Ada kelapa muda yang dikemas cantik, jus jeruk yang menyegarkan, dan aneka macam sirup warna-warni serta es krim yang dibalut roti dengan topping coklat, menambah berat ujian kami menjalankan puasa di panas yang menyengat. Belum lagi cara orang Thai yang senang berbusana sekenanya di musim panas saat itu membuat kami harus ekstra hati-hati menjaga pandangan mata. Semoga ujian-ujian ini menambah besar pahala kami, aamiin.
Dari kita untuk kita, mungkin itulah istilah yang tepat bagi kami sebagai kaum minoritas dan para perantau. Agar lebih bersemangat mengisi bulan Ramadhan, kami disibukkan dengan berbagai kegiatan.
Mulai dari menyiapkan sahur dini hari di rumah masing-masing, disambung pagi hari kaum ibu melakukan taddarus bersama dengan target khatam Qur’an, dilanjutkan dengan sore hari menyiapkan buka puasa di rumah sampai sholat tarawih di mesjid kesayangan kami di KBRI pada malam harinya.
Selain itu setiap Sabtu dan Minggu diisi dengan buka bersama untuk seluruh warga Indonesia yang ada di Thailand.
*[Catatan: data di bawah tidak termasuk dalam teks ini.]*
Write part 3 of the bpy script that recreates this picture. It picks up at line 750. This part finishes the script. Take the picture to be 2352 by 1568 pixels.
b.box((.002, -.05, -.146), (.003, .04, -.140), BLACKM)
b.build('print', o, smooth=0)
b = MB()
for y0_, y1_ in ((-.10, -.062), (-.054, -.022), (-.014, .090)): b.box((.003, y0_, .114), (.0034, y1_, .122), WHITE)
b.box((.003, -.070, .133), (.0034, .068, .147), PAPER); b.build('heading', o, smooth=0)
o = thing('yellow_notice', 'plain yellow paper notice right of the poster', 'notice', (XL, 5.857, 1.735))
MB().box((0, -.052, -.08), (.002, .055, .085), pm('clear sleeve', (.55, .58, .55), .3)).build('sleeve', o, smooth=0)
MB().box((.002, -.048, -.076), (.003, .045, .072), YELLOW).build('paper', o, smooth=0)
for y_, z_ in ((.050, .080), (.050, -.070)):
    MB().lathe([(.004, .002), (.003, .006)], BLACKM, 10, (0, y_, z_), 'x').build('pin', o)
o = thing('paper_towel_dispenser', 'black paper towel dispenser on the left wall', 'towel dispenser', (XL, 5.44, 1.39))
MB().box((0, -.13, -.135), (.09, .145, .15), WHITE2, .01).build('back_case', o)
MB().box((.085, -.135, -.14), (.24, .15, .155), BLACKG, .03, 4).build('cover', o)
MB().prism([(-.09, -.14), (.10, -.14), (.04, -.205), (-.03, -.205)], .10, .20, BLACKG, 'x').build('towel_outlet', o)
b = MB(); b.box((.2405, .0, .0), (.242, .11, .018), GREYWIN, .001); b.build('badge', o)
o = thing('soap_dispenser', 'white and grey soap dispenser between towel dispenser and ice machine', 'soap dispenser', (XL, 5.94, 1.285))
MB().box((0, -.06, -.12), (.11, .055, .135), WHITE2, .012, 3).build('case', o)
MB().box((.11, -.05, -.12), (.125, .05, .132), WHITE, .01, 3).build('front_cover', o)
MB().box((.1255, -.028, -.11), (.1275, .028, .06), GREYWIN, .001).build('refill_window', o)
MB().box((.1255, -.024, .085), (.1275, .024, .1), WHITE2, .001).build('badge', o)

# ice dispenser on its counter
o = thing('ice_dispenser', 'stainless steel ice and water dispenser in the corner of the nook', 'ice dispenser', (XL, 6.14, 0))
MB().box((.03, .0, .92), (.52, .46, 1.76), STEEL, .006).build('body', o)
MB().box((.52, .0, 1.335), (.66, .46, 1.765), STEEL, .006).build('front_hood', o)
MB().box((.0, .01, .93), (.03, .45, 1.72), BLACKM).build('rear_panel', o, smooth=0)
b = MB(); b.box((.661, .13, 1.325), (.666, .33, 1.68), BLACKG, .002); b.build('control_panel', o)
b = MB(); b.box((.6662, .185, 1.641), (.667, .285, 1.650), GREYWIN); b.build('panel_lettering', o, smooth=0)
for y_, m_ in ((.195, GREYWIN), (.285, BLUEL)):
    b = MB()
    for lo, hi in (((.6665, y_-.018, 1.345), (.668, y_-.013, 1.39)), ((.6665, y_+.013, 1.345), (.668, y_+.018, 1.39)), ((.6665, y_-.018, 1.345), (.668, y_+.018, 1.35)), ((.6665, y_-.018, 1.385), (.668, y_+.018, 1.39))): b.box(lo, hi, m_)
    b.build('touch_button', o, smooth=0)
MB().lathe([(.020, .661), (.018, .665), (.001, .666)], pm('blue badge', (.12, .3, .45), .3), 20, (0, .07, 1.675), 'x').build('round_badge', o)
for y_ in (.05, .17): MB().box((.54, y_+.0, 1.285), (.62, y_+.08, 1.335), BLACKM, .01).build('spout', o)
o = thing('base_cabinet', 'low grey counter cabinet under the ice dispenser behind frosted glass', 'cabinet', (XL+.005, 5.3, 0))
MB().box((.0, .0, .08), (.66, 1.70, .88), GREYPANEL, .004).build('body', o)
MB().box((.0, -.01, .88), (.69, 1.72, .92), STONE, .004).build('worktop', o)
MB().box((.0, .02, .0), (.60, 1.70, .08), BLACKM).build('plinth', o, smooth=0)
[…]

Para ibu siap bahu membahu menyediakan hidangan berbuka puasa.
Saat-saat seperti itu menambah gairah ibadah kami sehingga tak terasa sebulan berlalu begitu cepat dan tibalah saatnya menyambut hari kemenangan, Idul Fitri.
Bicara soal puasa, aku jadi teringat cerita seorang sahabat yang lupa mematikan kompor di rumahnya. Kala itu, saat tiba di rumah sehabis bertaddarus, sahabatku yang juga seorang ibu rumah tangga memanaskan semur daging untuk menu berbuka mereka sekeluarga magrib nanti.
Sambil menunggu masakan menjadi hangat, sahabatku duduk menyimak berita Indonesia melalui saluran antena parabola yang tersedia di apartemennya. Tak semua apartemen menyediakan saluran Indonesia. Berita dari tanah air menjadi dambaan kami para perantau. Tak terasa, panas yang menyengat saat berpuasa membuatnya haus dan letih….ia pun tertidur di bangku sofa.
Semilir asap harum semur daging yang terbawa angin menyadarkannya dari tidur. Wangi sekali, siapa yang masak ya? Pikir temanku. Seketika sahabatku melompat dari kursinya tersadar bahwa saat itu ia sedang menghangatkan semur daging untuk berbuka.
Tak tahu sudah berapa lama ia tertidur, segera iapun berlari menuju dapur. Wah, gosong sudah menu andalan berbuka! Batinnya berseru. Di luar dugaan, ternyata Subhanalloh…..semur daging itu masih utuh dan masih berair!
Sahabatku terheran-heran, rasanya tak mungkin semur itu masih utuh. Dalam benaknya terbayang daging yang menghitam disertai kepulan asap memenuhi ruangan diiringi bunyi alarm kebakaran yang membisingkan seisi apartemen.
Namun yang dijumpainya sungguh bagaikan mimpi. Tak ada daging gosong, justru semurnya bertambah kental dan dagingnya bertambah empuk sekaligus ia telah mendapatkan nikmat tidur yang tiada disangka-sangka sebelumnya.